Hello, everyone...reporting live, from my weird purple chair in the yarn room...
It is a truly gorgeous day here in Chicago. So gorgeous, in fact, that when my upstairs neighbor's music woke me up at 1pm (like, I was in my unit, using Shazam to determine what gospel song he was playing...it was THAT loud), I went for a walk through my new neighborhood and bought socks and soap. You know...important stuff.
I know I do not blog very often, but if you have been following, you know I have been knitting Deborah Newton's Asymmetrical Tunic from the Fall 2012 issue of Vogue Knitting magazine for...umm...a year now. The sweater is comprised of eight panels of different shapes and sizes that get sewn together in this totally cool way, and then a neck band gets knitted onto the back to hold the shoulders together. Here are two of the panels.
I flew through the first piece, went through the second piece pretty quickly, and then plodded along on the two long pieces...numbers three and four. What happened next will only be funny to knitters, but it became a joke that has run away and cracks me up every time I talk about it.
I started reading ahead in the pattern. Normally, when knitting a sweater, the directions will say something silly like, "Sleeves (make 2)," or give the directions for "Sleeve," and at the end, the last direction will be, "Repeat for second sleeve." It's right up there with a jar of peanut butter having the disclaimer on the side which reads, "WARNING: Contains peanuts."
Anyway, I arrived at "Sleeve." I read the entire direction. Read the notes. Read the assembly instructions. Looked at the photo of the finished sweater on the model, which clearly has two sleeves. Read the entire instruction page again. Nowhere...other than the photo, which indicates there is one on each side...is there an indication that two sleeves need to be made.
I went into a fake panic and told my knitting group, "Me confused. The picture has two sleeves, but it doesn't say anywhere that I am supposed to make two." Going forward, we all referred to the sweater as the one with "sleeve." It spun into the idea that maybe you just make one and steek it, or you make one super-long sleeve and it wraps around the neck, et cetera.
Now, patterns have errata all the time. It comes with needing to fit a pre-written pattern into a finite publishing space. But this is not errata...obviously the sweater requires two sleeves, but I am just horribly amused that it never says two sleeves need to be knitted. The name of the panel, by the way, is just called "sleeve." I have to assume that since it is an advanced-level pattern in Vogue Knitting magazine, which is already a pretty advanced-level knitting publication, the necessity of knitting two sleeves is a given.

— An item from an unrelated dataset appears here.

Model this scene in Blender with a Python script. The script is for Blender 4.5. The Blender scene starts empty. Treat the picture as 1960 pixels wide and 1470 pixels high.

Well, I finished "sleeve." I then went rogue and made a second sleeve, figuring that I might need it. I calculated how much yarn I would need at the beginning...three skeins of Cascade Eco+ in Mystic Purple...and I am currently getting ready to start the eighth and final panel.
Oh...one more note: The sleeves are not labeled, number-wise. The panels are labeled One through Six, and then, there is "Sleeve." So it's possiblly even MORE proof I only need seven panels.
I can tell I'm going to need a fourth skein of this yarn, going into that eighth panel. My knitting group is convinced it is because I went crazy and made the second sleeve. Turns out the photo of the model in the garment is the exception, because here is the schematic for how to sew the pieces together:
http://media.vogueknitting.com/DNN/VK/charts/VKF12/VKF12_20d.pdf
Yep...say it with me...
So in the middle of reviewing yarns, this is the project I work on. And I WILL finish it soon...I am in the home stretch. And I will go nuts and attach both sleeves so it looks like the photo with the model. And I will wear it every damn day until I die once it's finished. I am thinking about streaming the Seaming The Pieces Together Event on YouTube so everyone can Pay-Per-View the sucker and I can get rich. Thoughts?